> **Exercise requirements**:
Images are not part of the copy; transcribe all the data exactly.

> **Dataset extract**:

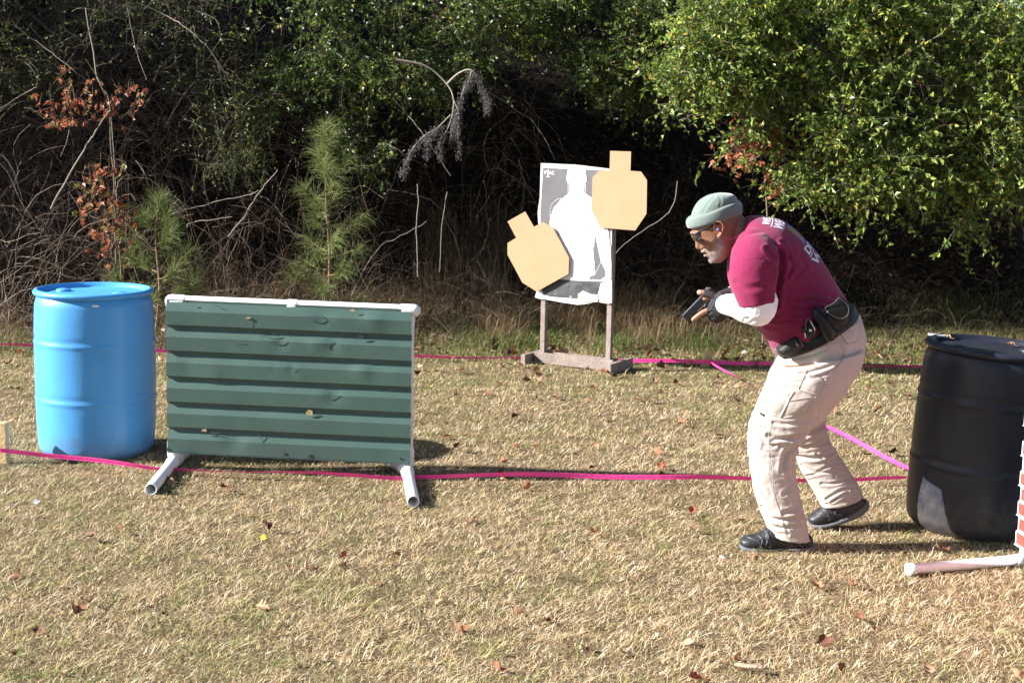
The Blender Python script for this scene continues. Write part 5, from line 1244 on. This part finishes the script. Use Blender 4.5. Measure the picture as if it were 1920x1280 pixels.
# pale bare sticks and long arching canes one can pick out
sticks = [([(95,392),(150,292),(178,248),(206,208)], .0075, 11.0, 'straight pale stick leaning in the brush below the orange sapling'),
 ([(428,443),(462,398),(492,350),(520,318)], .006, 11.0, 'pale stick leaning right between the two larger pines'),
 ([(322,402),(380,386),(440,368),(484,356)], .004, 11.0, 'long thin pale cane crossing behind the bushy young pine'),
 ([(352,425),(358,418),(400,411),(436,407)], .004, 10.95, 'short kinked pale cane right of the bushy young pine'),
 ([(248,444),(278,462)], .006, 10.9, 'short broken pale stick end beside the bushy young pine'),
 ([(28,50),(60,75),(100,110),(140,140),(172,158)], .0035, 11.3, 'pale arching cane across the top left corner'),
 ([(255,4),(300,20),(350,52),(400,105),(430,150)], .0045, 11.4, 'long arching cane above the orange sapling reaching down right'),
 ([(160,15),(175,90),(190,160),(205,200),(214,280),(220,400)], .005, 11.3, 'tall dark upright vine behind the orange sapling'),
 ([(238,12),(255,90),(275,150)], .003, 11.5, 'thin cane hanging straight down near the top left'),
 ([(0,205),(40,180),(66,165),(70,150)], .004, 11.3, 'pale crooked cane at the far left edge'),
 ([(705,150),(760,210),(800,260),(845,330)], .003, 11.4, 'thin dark cane sloping down left of the dead branch'),
 ([(900,165),(960,195),(1000,225),(1040,300)], .003, 11.5, 'thin dark cane sloping right of the dead branch'),
 ([(783,345),(786,420),(784,520)], .0035, 11.0, 'dry upright stalk right of the taller pine sapling'),
 ([(838,360),(828,430),(824,510)], .003, 11.0, 'dry upright stalk left of the tilted cardboard target'),
 ([(1560,70),(1640,110),(1690,150),(1770,160)], .004, 10.6, 'pale cane across the upper part of the bright green shrub'),
 ([(1790,145),(1850,172),(1892,192),(1925,210)], .008, 10.5, 'pale limb end at the right edge in the bright green shrub'),
 ([(1740,205),(1780,235),(1830,265),(1860,320)], .006, 10.5, 'pale forked limb in the bright green shrub above the black barrel'),
 ([(1270,340),(1250,400),(1175,455),(1150,480)], .0028, 10.7, 'thin straight pale twig between the man and the upright cardboard target'),
 ([(655,560),(705,470),(770,430),(800,415)], .003, 11.1, 'bent dry cane right of the taller pine sapling'),
 ([(300,535),(330,560),(300,590)], .003, 11.0, 'short bent cane behind the left end of the green panel')]
for l, r_, Yb, lab in sticks:
    P = catmull(np.array([at(x, y, Yb + .05 * math.sin(i * 1.7)) for i, (x, y) in enumerate(l)]), 6); P = P + rng.normal(0, r_ * .5, P.shape) + np.cumsum(rng.normal(0, .003 if 'straight' in lab or 'stick' in lab else .005, P.shape), axis=0) * np.sin(np.linspace(0, math.pi, len(P)))[:, None]; c0 = P[0].copy(); P -= c0
    V, F, C = tubes(P[None], np.linspace(r_, r_ * .55, len(P))[None], np.array([[.36,.30,.25]]) * rng.uniform(.5, 1.1), n=7)
    o = link('dead_cane', mesh_np('dead_cane', V, F, C), MT['stem']); o.location = c0; tag(o, lab, 'stem', 'bare stems standing out in the brush')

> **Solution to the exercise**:
The Blender Python script for this scene continues. Write part 5, from line 1244 on. This part finishes the script. Use Blender 4.5. Measure the picture as if it were 1920x1280 pixels.
# pale bare sticks and long arching canes one can pick out
sticks = [([(95,392),(150,292),(178,248),(206,208)], .0075, 11.0, 'straight pale stick leaning in the brush below the orange sapling'),
 ([(428,443),(462,398),(492,350),(520,318)], .006, 11.0, 'pale stick leaning right between the two larger pines'),
 ([(322,402),(380,386),(440,368),(484,356)], .004, 11.0, 'long thin pale cane crossing behind the bushy young pine'),
 ([(352,425),(358,418),(400,411),(436,407)], .004, 10.95, 'short kinked pale cane right of the bushy young pine'),
 ([(248,444),(278,462)], .006, 10.9, 'short broken pale stick end beside the bushy young pine'),
 ([(28,50),(60,75),(100,110),(140,140),(172,158)], .0035, 11.3, 'pale arching cane across the top left corner'),
 ([(255,4),(300,20),(350,52),(400,105),(430,150)], .0045, 11.4, 'long arching cane above the orange sapling reaching down right'),
 ([(160,15),(175,90),(190,160),(205,200),(214,280),(220,400)], .005, 11.3, 'tall dark upright vine behind the orange sapling'),
 ([(238,12),(255,90),(275,150)], .003, 11.5, 'thin cane hanging straight down near the top left'),
 ([(0,205),(40,180),(66,165),(70,150)], .004, 11.3, 'pale crooked cane at the far left edge'),
 ([(705,150),(760,210),(800,260),(845,330)], .003, 11.4, 'thin dark cane sloping down left of the dead branch'),
 ([(900,165),(960,195),(1000,225),(1040,300)], .003, 11.5, 'thin dark cane sloping right of the dead branch'),
 ([(783,345),(786,420),(784,520)], .0035, 11.0, 'dry upright stalk right of the taller pine sapling'),
 ([(838,360),(828,430),(824,510)], .003, 11.0, 'dry upright stalk left of the tilted cardboard target'),
 ([(1560,70),(1640,110),(1690,150),(1770,160)], .004, 10.6, 'pale cane across the upper part of the bright green shrub'),
 ([(1790,145),(1850,172),(1892,192),(1925,210)], .008, 10.5, 'pale limb end at the right edge in the bright green shrub'),
 ([(1740,205),(1780,235),(1830,265),(1860,320)], .006, 10.5, 'pale forked limb in the bright green shrub above the black barrel'),
 ([(1270,340),(1250,400),(1175,455),(1150,480)], .0028, 10.7, 'thin straight pale twig between the man and the upright cardboard target'),
 ([(655,560),(705,470),(770,430),(800,415)], .003, 11.1, 'bent dry cane right of the taller pine sapling'),
 ([(300,535),(330,560),(300,590)], .003, 11.0, 'short bent cane behind the left end of the green panel')]
for l, r_, Yb, lab in sticks:
    P = catmull(np.array([at(x, y, Yb + .05 * math.sin(i * 1.7)) for i, (x, y) in enumerate(l)]), 6); P = P + rng.normal(0, r_ * .5, P.shape) + np.cumsum(rng.normal(0, .003 if 'straight' in lab or 'stick' in lab else .005, P.shape), axis=0) * np.sin(np.linspace(0, math.pi, len(P)))[:, None]; c0 = P[0].copy(); P -= c0
    V, F, C = tubes(P[None], np.linspace(r_, r_ * .55, len(P))[None], np.array([[.36,.30,.25]]) * rng.uniform(.5, 1.1), n=7)
    o = link('dead_cane', mesh_np('dead_cane', V, F, C), MT['stem']); o.location = c0; tag(o, lab, 'stem', 'bare stems standing out in the brush')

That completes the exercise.